ということは、あまり誰とは拘らない浮動票が相当数あるということだろう。そうした浮動票は永遠に終わらない選挙を続けるよりも、投票回数を重ねる中で情勢を読んで、次の回で3分の2を得そうな候補者に投票して終わらせるというのが実態ではなかろうか。美人コンテストと同じ原理である。自分の好みではなく、皆が美人だと思いそうな女性に一票を入れる、あれだ。
この映画でもあったように、聖職者であっても俗世間と変わらず皆、私利私欲で生きている側面があるのは否めないだろう。そして、誰もが一長一短あるのである。大きな目で捉えれば誰であっても大差はないのかもしれない。その意味で特に誰とは固執しない姿勢は正しいのだろう。
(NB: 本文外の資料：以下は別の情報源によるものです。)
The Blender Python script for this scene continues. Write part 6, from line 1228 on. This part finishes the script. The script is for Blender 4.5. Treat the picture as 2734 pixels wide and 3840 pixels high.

ところで、教皇の候補者というのは事前に何人か立候補者が名乗り出ているわけではないようだ。というか、洗礼を受けたカトリック教徒の男性になら誰に投票しても良い、というのが建前である。この一見広く門戸が開いているかに見えて、その実…というところがこの映画の大きなポイントになる。
でもさあ、30年も前の女性問題を取り沙汰されて、教皇に相応しくないとされるのってどうよ。そんなことを言われたら、教皇になれる人なんて居なくね? 俺、絶対無理だわ。てか、俺はそもそもカトリック教徒じゃなかったわ(だったら黙ってろって!)。